Saturday, April 21, 2012

ISRO in active mode for Mars mission

India has completed a significant amount of work on next year’s planned Mars mission for which scientific payloads have been short-listed, with formal government approval for the ambitious venture expected soon.

Bangalore-headquartered ISRO is planning to undertake the mission to the planet Mars during November 2013. The project report for Indian Mars orbiter mission has been submitted for approval of Government.

The mission envisages launching an orbiter around Mars using Polar Satellite Launch Vehicle (PSLV-XL). The orbiter will be placed in an orbit of 500 x 80,000 km around Mars and will have a provision for carrying nearly 25 kg of scientific payloads on-board.

"The tentative scientific objective for the Mars mission will be to focus on life, climate, geology, origin, evolution and sustainability of life on the planet," according to an official ISRO report.

Scientific payloads have been short-listed by the ISRO’s Advisory Committee for Space Sciences (ADCOS) review committee. Baseline, solar array and reflector configuration of the satellite have been finalised. Frequency filing for communication subsystem is under progress, the space agency said in its just uploaded 2011-12 annual report.

Meanwhile, ISRO has signed a MoU with Indian Institute of Astrophysics for development and delivery of solar coronagraph payload for its ADITYA-1 project, while mechanical configuration of the satellite is in progress.

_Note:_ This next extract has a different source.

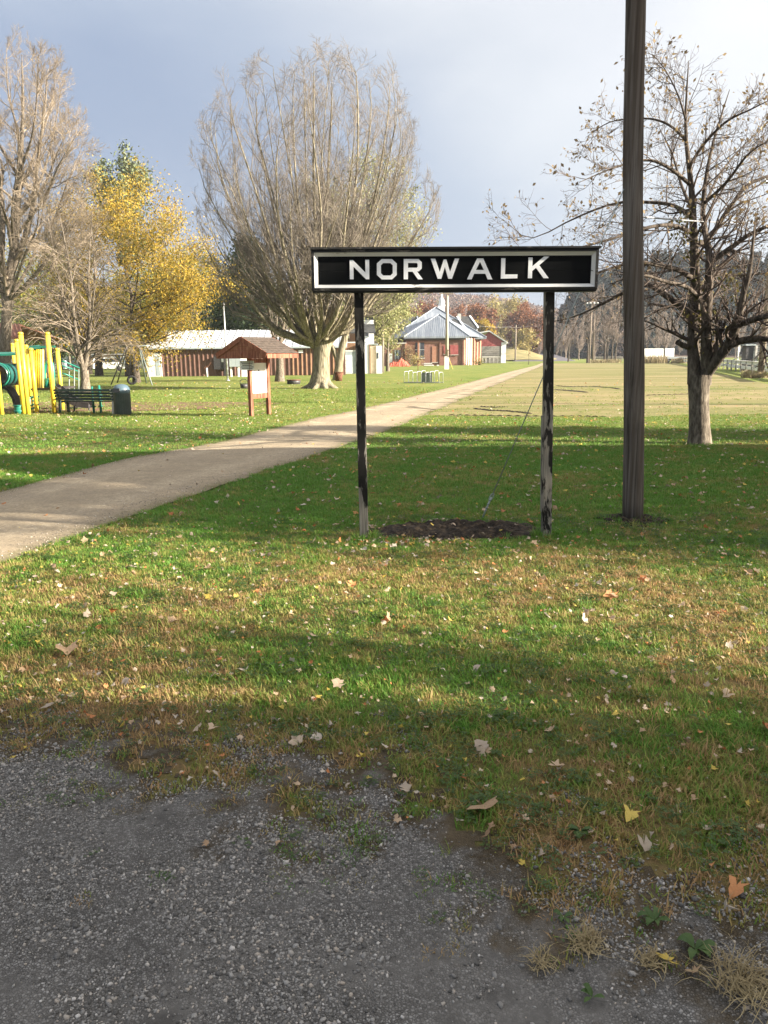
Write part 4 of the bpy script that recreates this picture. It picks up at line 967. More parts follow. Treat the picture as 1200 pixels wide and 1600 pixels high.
# tall bare tree at the left edge and the drooping one in front of the yellow tree
def tall_left():
    r = np.random.default_rng(19); p0 = gp(6, 607); d = p0.y
    root = thing('bare_tree', 'tallest bare tree at the left edge, behind the drooping twiggy tree', 'tree', (p0.x, p0.y, 0)); L = lambda px, py, dy=0.0: np.array(at(px, py, d+dy)-p0)
    T1 = poly([L(6, 609), L(8, 540), L(14, 450), L(24, 370), L(30, 280), L(36, 180), L(34, 85)], [.50, .36, .30, .24, .17, .09, .02], 20)
    T2 = poly([L(10, 480), L(2, 410), L(4, 330), L(-8, 230), L(-20, 110)], [.26, .22, .17, .10, .02], 18); T3 = poly([L(14, 440), L(48, 340), L(58, 260), L(70, 170), L(74, 110)], [.22, .16, .11, .07, .015], 18)
    tg = [(-60, 90, 2), (60, 82, -3), (95, 140, 2), (112, 190, -2), (126, 235, 3), (138, 285, -1), (128, 330, 2), (100, 365, -3), (-90, 160, -2), (-110, 240, 2), (-120, 310, -2), (10, 75, 3), (85, 120, 4), (120, 210, -4), (60, 300, -5), (30, 200, -5), (-40, 180, -5), (90, 270, 4)]
    lim = [T1, T2, T3]
    for x_, y_, d_ in tg:
        y0 = min(470, y_+r.uniform(150, 230)); S = L(14+(470-y0)*.07, y0); E = L(x_, y_, d_); m1 = S+(E-S)*np.array([.5, .5, .35]); ln = np.linalg.norm(E-S); r0 = .035+.010*ln
        lim.append(poly([S, m1+r.normal(0, .2, 3), S+(E-S)*np.array([.8, .8, .72])+r.normal(0, .2, 3), E], [r0, r0*.6, r0*.35, .012], 18))
    LP = np.concatenate([np.stack([np.interp(np.linspace(0, 1, 18), np.linspace(0, 1, q[0].shape[1]), q[0][0, :, c]) for c in range(3)], 1)[None] for q in lim]); LR = np.concatenate([np.interp(np.linspace(0, 1, 18), np.linspace(0, 1, q[1].shape[1]), q[1][0])[None] for q in lim]); ll = np.minimum(np.linalg.norm(LP[:, -1]-LP[:, 0], axis=1), 9)
    P1, R1, L1 = spawn(r, LP, LR, 16, .3, 1.0, .75, .2, .30, .55, .3, .06, .08, 8, .5, .014, ll); P2, R2, L2 = spawn(r, P1, R1, 9, .12, 1, .62, .2, .46, .4, .3, .05, .08, 6, .5, .010, L1); P3, R3, L3 = spawn(r, P2, R2, 6, .15, 1, .62, .2, .6, .3, .3, .03, .1, 4, .6, .009, L2)
    trunk_part([(LP, LR, 9)], 'bark_grey', root); V, F = tubes([(P1, R1, 4)]); link('branches', npmesh('branches', V, F), 'twig_brown', root, smooth=True, fix=False)['kind'] = 'stuff'; V, F = tubes([(P2, R2, 3), (P3, R3, 3)]); link('twigs', npmesh('twigs', V, F), 'twig_brown', root, fix=False)
tall_left()
t = bare_tree('bare_tree', 'drooping twiggy brown tree with a slim grey trunk beside the playground', height(134, 617, 310), 4.2, 12, 'bark_grey', 'twig_brown', .13, (22, 9, 6, 4), .024, 1.0, .16, None, 4, .42, .0075, 3, 1.05, .10)
place(t, 134, 614)
t = bare_tree('bare_tree', 'small bare tree with a pale trunk in front of the brown shed', height(437, 596, 420), 3.2, 13, 'bark_grey', 'twig_tan', .30, (14, 8, 5, 3), .034, .7, .15, None, 2, 0, .008, 3)
place(t, 437, 596)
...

This project will be the first Indian space based solar coronagraph, which will be available for solar coronal observation to all the Indian researchers in the field of Solar Astronomy.

ADITYA-1 is the first space based Solar Coronagraph intended to study the outermost region of the sun called Corona. ADITYA-1 in the visible and near IR bands will study the Coronal Mass Ejection (CME) such as the coronal magnetic field structures and evolution of coronal magnetic field and consequently the crucial physical parameters for space weather.

The major scientific objective of the ADITYA-1 is to achieve a fundamental understanding of the physical processes that heat the solar corona (base to the extended), accelerate the solar wind and produce CMEs.

ISRO said preliminary design of the optical systems of ADITYA-1 has been finalised and design document generated; "Trade-off studies on the selection of detector system have been completed and the list of subsystem packages along with power and mass budget generated," it said.

ISRO has also planned “SENSE”, a twin satellite mission to probe the electromagnetic environment of the Earth's near space region. It is proposed to launch two small satellites in a low earth orbit of around 500 km, for space weather related studies.

SENSE is part of ISRO’s “Small Satellites Programme”, recommended by ISRO’s ADCOS. SENSE aims to unravel the roles played by major large-scale drivers in determining the state of the Ionosphere-Thermosphere system and the weather of the near space environment at low latitudes.

ISRO said engineering models of the electric and magnetic field probes chosen for the SENSE mission have already been tested and their frequency responses studied.